How to Finance Your Business

Even experienced small business owners have trouble obtaining a commercial loan for the first time. Here's some advice that could help you avoid problems and successfully finance your business.

1. Do Your Homework

Don't underestimate the importance of presenting yourself and your company in a positive light to prospective lenders. Determine exactly how much funding and what type of financing your business needs. The most common reason for a loan is to purchase assets.
  • To cover the cost of short-term assets like current inventory, short-term debt, such as a line of credit, is typically used.
  • To cover the cost of larger needs like expensive equipment or property, you'll need to turn to long-term debt, such as bonds or long-term loans that do not require payment in the near future.

2. Research Your Funding Options

There are two main types of business financing–debt and equity. Each offers some unique options.

Debt

Bank loan–Similar to loans you've taken on your home or vehicle, but harder to get. You will likely need to secure the loan with some type of collateral (such as your home or other property). Look for a bank that is active in small business financing that routinely makes your desirable loan size and is familiar with your industry and geographical area.

Equity

Private (or "Angel") Investor–Instead of requiring collateral or repayment, private investors typically take an equity stake in your company, and often expect to receive preferred equity security in exchange for their investment.
Venture Capital–Similar to private investors, they usually take an equity stake in your company, and often expect to receive preferred equity security in exchange for their investment. They often specialize in certain industries, and many provide corporate direction as well as financing.
Selling Stock–Unless you have an ongoing business, you probably will not take your company public. Instead, you can do what is called a "private placement," where you sell shares of stock to a select group of equity investors, who then typically exercise control over the company in proportion to the number of shares they own.

3. Prepare a Business Plan

This is the most important step. An up-to-date business plan is necessary for prospective lenders to see detailed information about yourself and your company. Your plan should include:
  • Executive summary–This should be very strong, or potential investors may not read any further.
  • Description of the company–Include what service or product you will provide, what will make you unique, etc.
  • Market analysis–Include the size of your potential market, how you will succeed against your competitors, etc.
  • Overview of your operations–Be specific. 
  • Marketing plan–How will you market your product?
  • Description of management team and staff–Include background, experience, responsibilities.
  • Financial statements and projections–Be realistic.
Finally, be prepared by reviewing your plan and financial statements with a professional and be ready to answer any questions.

4. Know What Lenders Look For

Lenders will examine what is commonly referred to as the "five Cs" of credit while evaluating your loan request.
  • Character–How you present yourself and your company. 
  • Capacity–Your ability to manage the business and successfully generate money necessary to repay the loan.
  • Capital–Money you personally have invested in the business is a good indicator of your own confidence in the business.
  • Collateral–The property you are asked to pledge protects the lender's interest.
  • Conditions–The current economic climate and influences on the business.

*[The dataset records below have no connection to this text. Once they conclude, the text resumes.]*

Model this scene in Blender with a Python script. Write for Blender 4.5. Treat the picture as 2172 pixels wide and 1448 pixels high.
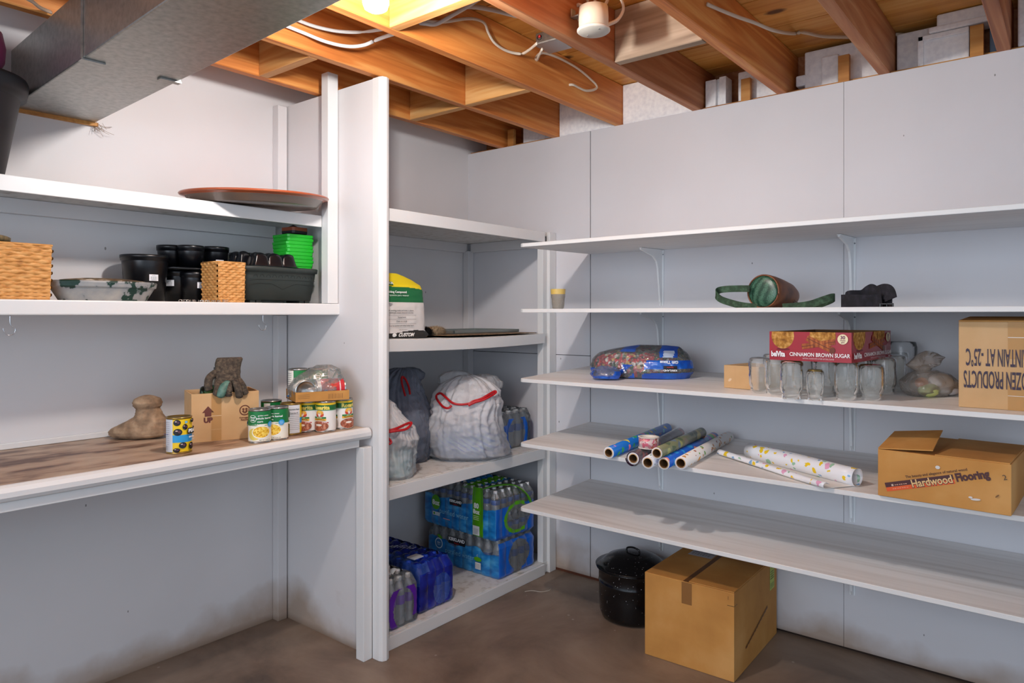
import bpy, math, random
from mathutils import Vector, Matrix, noise
random.seed(7)
PI=math.pi
for o in list(bpy.data.objects): bpy.data.objects.remove(o)
scn=bpy.context.scene
COL=scn.collection
# ---------------- camera ----------------
cam=bpy.data.cameras.new('camera'); camo=bpy.data.objects.new('camera',cam); COL.objects.link(camo)
camo.location=(2.671,-2.924,1.30); camo.rotation_euler=(PI/2,0,math.radians(38.834))
cam.sensor_width=36; cam.lens=36*1487/2172; cam.shift_y=-58/2172; cam.clip_start=.02
scn.camera=camo
scn.cycles.transparent_max_bounces=48
# ---------------- exposure, world ----------------
scn.view_settings.view_transform='Standard'; scn.view_settings.look='None'
scn.view_settings.gamma=1; scn.view_settings.exposure=0.06; scn.view_settings.use_curve_mapping=False
W=bpy.data.worlds.new('world'); scn.world=W; W.use_nodes=True
bg=W.node_tree.nodes['Background']; bg.inputs[0].default_value=(.70,.83,1,1); bg.inputs[1].default_value=1.0
BULB_STRENGTH=650
# cool fill lamp added out of view behind the camera to lift shaded shelves
al=bpy.data.lights.new('fill_light','AREA'); al.shape='RECTANGLE'; al.size=2.6; al.size_y=1.3; al.energy=45; al.color=(.80,.89,1)
alo=bpy.data.objects.new('fill_light',al); COL.objects.link(alo); alo.location=(2.0,-4.7,1.75)
alo.rotation_euler=(Vector((1.3,0,1.25))-Vector((2.0,-4.7,1.75))).to_track_quat('-Z','Y').to_euler()

# ---------------- materials ----------------
def lin(h):
    if not isinstance(h,str): return tuple(h)
    c=[int(h[i:i+2],16)/255 for i in (0,2,4)]
    return tuple(x/12.92 if x<=.04045 else ((x+.055)/1.055)**2.4 for x in c)
MATS={}
def newmat(n):
    m=bpy.data.materials.new(n); m.use_nodes=True; nt=m.node_tree
    return m,nt,nt.nodes['Principled BSDF'],nt.nodes,nt.links
def cm(h,rough=.5,metal=0.,name=None,coat=0):
    k=('c',h,rough,metal,coat)
    if k in MATS: return MATS[k]
    m,nt,b,N,L=newmat(name or 'paint_'+str(h))
    b.inputs['Base Color'].default_value=(*lin(h),1); b.inputs['Roughness'].default_value=rough; b.inputs['Metallic'].default_value=metal
    b.inputs['Coat Weight'].default_value=coat
    # faint procedural variation so no surface is dead flat
    tc=N.new('ShaderNodeTexCoord'); nz=N.new('ShaderNodeTexNoise'); nz.inputs['Scale'].default_value=35; L.new(tc.outputs['Object'],nz.inputs[0])
    bp=N.new('ShaderNodeBump'); bp.inputs['Strength'].default_value=.06; bp.inputs['Distance'].default_value=.002
    L.new(nz.outputs[0],bp.inputs['Height']); L.new(bp.outputs[0],b.inputs['Normal'])
    MATS[k]=m; return m
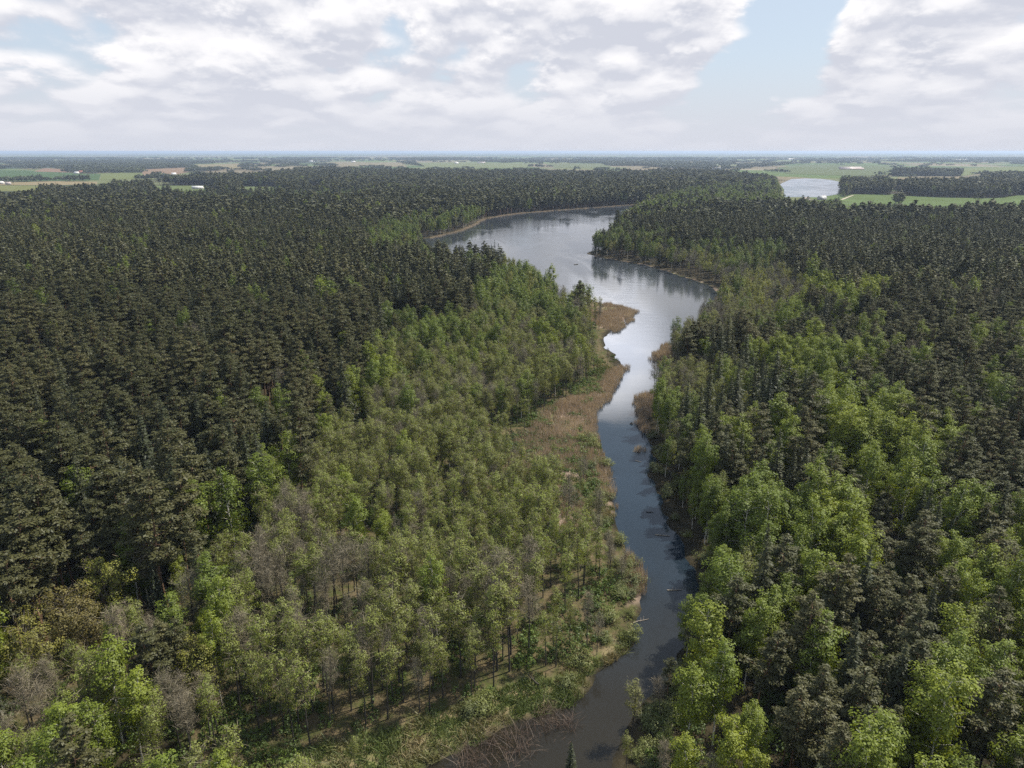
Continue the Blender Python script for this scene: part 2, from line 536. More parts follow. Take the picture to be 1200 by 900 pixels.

5. Get Your Financial Statements in Order

A prospective lender also will look at your financial statements provided in your business plan. Additionally, the lender will want to see:
  • Personal financial statements for you and each partner or major stockholders.
  • A balance sheet showing what the company owns and owes.
  • A profit and loss statement.
  • Cash flow statements.

6. Look Into Economic Development Programs

Many federal, state and local government loan programs are available to small businesses. Local governments sometimes offer incentives such as tax breaks or discounted loan rates.

The federal Small Business Administration (SBA) provides management and financial assistance to small businesses. The SBA works with banks to guarantee a variety of loans for small businesses. If a bank turns you down, the SBA loan guarantee program is a possibility. Under this program, proceeds may be used for a variety of things, such as inventory acquisition or capital and debt restructuring.